Constraining the coalescence rate of supermassive black-hole binaries using pulsar timing

TL;DR

This paper uses pulsar timing data to constrain the rate of supermassive black-hole mergers, showing current bounds are close to theoretical predictions and future improvements could enable direct detection of individual SMBH binaries.

Contribution

It provides the first direct constraints on SMBH binary coalescence rates from pulsar timing and discusses future prospects with improved timing precision.

Findings

Current bounds are just above theoretical predictions for redshifts below 10.

Future timing improvements could exclude some SMBH merger models.

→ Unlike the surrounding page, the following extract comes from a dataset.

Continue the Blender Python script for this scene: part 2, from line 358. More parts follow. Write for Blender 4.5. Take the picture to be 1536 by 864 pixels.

Achieving 10ns timing accuracy could enable detection of individual SMBH binaries.

Abstract

Pulsar timing observations are used to place constraints on the rate of coalescence of supermassive black-hole (SMBH) binaries as a function of mass and redshift. In contrast to the indirect constraints obtained from other techniques, pulsar timing observations provide a direct constraint on the black-hole merger rate. This is possible since pulsar timing is sensitive to the gravitational waves (GWs) emitted by these sources in the final stages of their evolution. We find that upper bounds calculated from the recently published Parkes Pulsar Timing Array data are just above theoretical predictions for redshifts below 10. In the future, with improved timing precision and longer data spans, we show that a non-detection of GWs will rule out some of the available parameter space in a particular class of SMBH binary merger models. We also show that if we can time a set of pulsars to 10ns timing accuracy, for example, using the proposed Square Kilometre Array, it should be possible to detect one or more individual SMBH binary systems.